PRESS RELEASE NIBC AND BLACKSTONE
This is a joint press release by NIBC Holding N.V. ("NIBC", the "Company") and Flora Acquisition B.V.
(the "Offeror"), an entity incorporated under Dutch law, owned by certain funds (the "Blackstone Funds") managed and/or advised by Blackstone's Tactical Opportunities and Private Equity businesses and other managers affiliated with The Blackstone Group Inc. (each or together, as the context requires, "Blackstone"), pursuant to the provisions of Section 16 paragraph 1 and 2 and Section 17 paragraph 1 of the Decree on Public Takeover Bids (Besluit Openbare Biedingen Wft) (the "Decree") in connection with the recommended public offer (the "Offer" and together with the transactions contemplated in connection therewith, the "Transaction") by the Offeror for all the issued and outstanding ordinary shares in the capital of NIBC (the "Shares"). This announcement does not constitute an offer, or any solicitation of any offer, to buy or subscribe for any securities. Any offer will be made only by means of the offer memorandum ("Offer Memorandum") approved by the Netherlands Authority for Financial Markets (Stichting Autoriteit Financiele Markten, the "AFM"), which has been published on 7 August 2020, and subject to the restrictions set forth therein. Terms not defined in this press release will have the meaning given thereto in the Offer Memorandum. With reference to the joint press releases by NIBC and the Offeror dated 25 February 2020 and 7 August 2020, the Offer is subject to the satisfaction or waiver of the Offer Conditions, all in accordance with the terms of the merger protocol between NIBC and the Offeror as amended on 10 July 2020 and the Offer Memorandum.
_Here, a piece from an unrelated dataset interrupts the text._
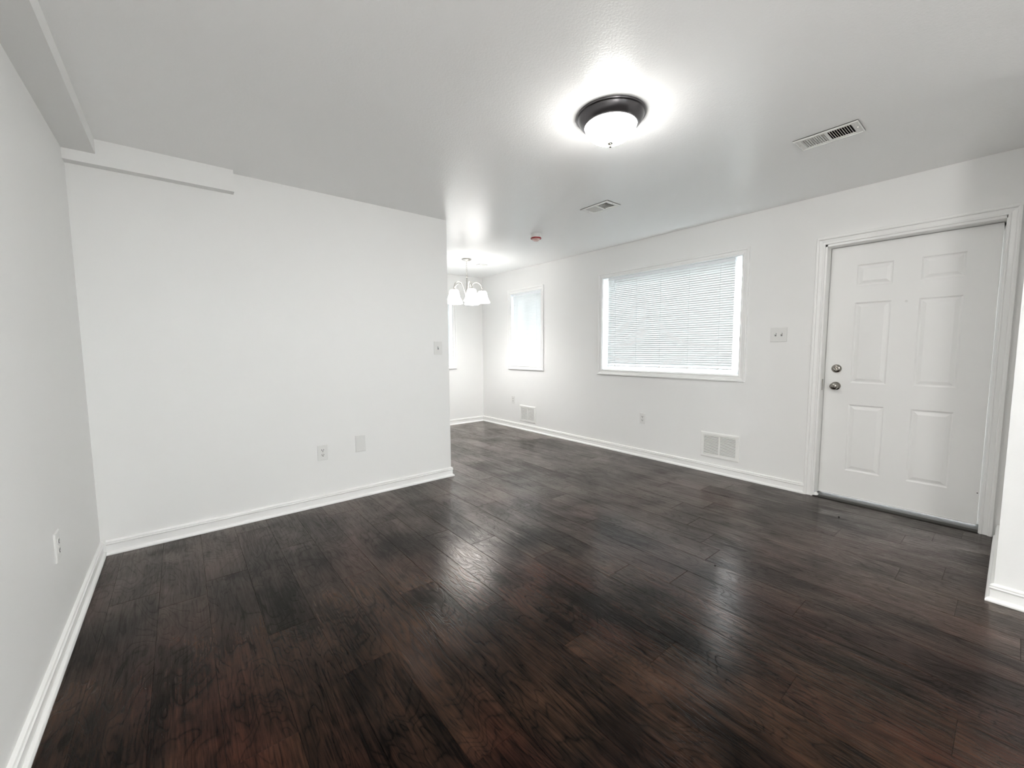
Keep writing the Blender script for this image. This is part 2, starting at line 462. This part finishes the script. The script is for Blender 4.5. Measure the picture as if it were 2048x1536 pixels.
# knob + deadbolt
def knobset(z, kind):
    kx = Lx(0.921)
    m_ = MB()
    if kind == 'deadbolt':
        m_.lathe([(0.034, D), (0.034, D-0.006), (0.031, D-0.012), (0.026, D-0.017), (0.018, D-0.019), (0.0001, D-0.019)], (kx, 0, z), 'y', 36)
        o = m_.build('deadbolt', M_KNOB, door, smooth='auto')
        t_ = MB(); t_.obox((kx, D-0.029, z), (0.0045, 0, 0.002), (0, 0.012, 0), (-0.007, 0, 0.016))
        t_.build('thumb_turn', M_KNOB, o)
    else:
        m_.lathe([(0.034, D), (0.034, D-0.005), (0.030, D-0.010), (0.018, D-0.014), (0.0125, D-0.020), (0.012, D-0.030), (0.018, D-0.036),
                  (0.026, D-0.043), (0.0285, D-0.051), (0.027, D-0.059), (0.021, D-0.065), (0.012, D-0.067), (0.0001, D-0.067)], (kx, 0, z), 'y', 36)
        o = m_.build('door_knob', M_KNOB, door, smooth='auto')
        t_ = MB(); t_.lathe([(0.0001, D-0.078), (0.005, D-0.078), (0.006, D-0.074), (0.006, D-0.066)], (kx, 0, z), 'y', 16)
        t_.build('lock_button', M_KNOB, o, smooth='auto')
knobset(1.063, 'deadbolt'); knobset(0.921, 'knob')
mb = MB(); mb.lathe([(0.0075, D), (0.0075, D-0.003), (0.005, D-0.004), (0.0045, D-0.0015), (0.0001, D-0.002)], (Lx(0.535), 0, 1.570), 'y', 20)
mb.build('peephole', M_PLATE, door, smooth='auto')
mb = MB(); mb.lathe([(0.0035, D), (0.003, D-0.002), (0.0001, D-0.0025)], (Lx(0.112), 0, 0.242), 'y', 10)
mb.build('screw', M_DARK, door)
# threshold
mb = MB()
mb.sweep([(XW-0.004, 0.092), (XW-0.004, 1.008)], [(0, 0), (0, 0.006), (-0.025, 0.013), (-0.14, 0.015), (-0.20, 0.013), (-0.20, 0)])
struct(mb.build('trim_3', M_SILL))

# ------------------------------------------------------------------ windows, local frame origin = bottom centre of the opening on the wall face
def window(name, loc, rz, wd, ht, mullion=False):
    o = wall_unit(name, loc, rz); h = wd/2
    m_ = MB()      # jamb liner of the recess
    t = 0.006
    m_.box(-h, 0, 0, -h+t, 0.10, ht); m_.box(h-t, 0, 0, h, 0.10, ht); m_.box(-h+t, 0, ht-t, h-t, 0.10, ht); m_.box(-h+t, 0, 0, h-t, 0.10, t)
    m_.build('window_jamb', M_VINYL, o)
    m_ = MB(); a = h+0.002
    m_.sweep([(-a, -0.002), (a, -0.002), (a, ht+0.002), (-a, ht+0.002)], [(-w_, d_) for w_, d_ in CP], closed=True, plane='xz')
    m_.build('window_casing', M_TRIM, o)
    m_ = MB(); f = 0.034; y0, y1 = 0.10, 0.17
    for (a0, a1, b0, b1) in holed(-h, h, 0, ht, [(-h+f, h-f, f, ht-f)]): m_.box(a0, y0, b0, a1, y1, b1)
    f2 = f+0.016
    for (a0, a1, b0, b1) in holed(-h+f, h-f, f, ht-f, [(-h+f2, h-f2, f2, ht-f2)]): m_.box(a0, y0+0.018, b0, a1, y1-0.01, b1)
    if mullion: m_.box(-0.028, y0+0.008, f, 0.028, y1-0.006, ht-f)
    fr = m_.build('window_frame', M_VINYL, o)
    m_ = MB(); m_.box(-h+f, 0.142, f, h-f, 0.146, ht-f); m_.build('glass_pane', M_GLASS, o)
    return o
def W(r): return (r[0]+r[1])/2, r[1]-r[0], r[3]-r[2]
c1, w1, h1 = W(W1); c2, w2, h2 = W(W2); c3, w3, h3 = W(W3)
window('window_1', (XW, c1, W1[2]), -PI/2, w1, h1)
window('window_2', (XW, c2, W2[2]), -PI/2, w2, h2, True)
window('window_3', (c3, YD, W3[2]), 0, w3, h3, True)

c4, w4, h4 = W(W_FILL)
window('fill_window', (c4, YB, W_FILL[2]), PI, w4, h4, True)  # unseen window added in the back wall as a fill source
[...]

Reference is also made to the joint press release by NIBC and the Offeror dated 6 October 2020 regarding the extension of the Acceptance Period, the joint press release by NIBC and the Offeror dated 18 December 2020 regarding obtaining Regulatory Clearances and the joint press release by NIBC and the Offeror dated 21 December 2020 regarding the acceptance percentage. The offer price of EUR 7.00 per Share (the "Offer Price") is "cum dividend", with the exception of the final dividend of EUR 0.53 per Share for the financial year 2019, which has already been declared (the "2019 Final Dividend"). This announcement is not for release, publication or distribution, in whole or in part, in or into, directly or indirectly, Japan or in any other jurisdiction in which such release, publication or distribution would be unlawful.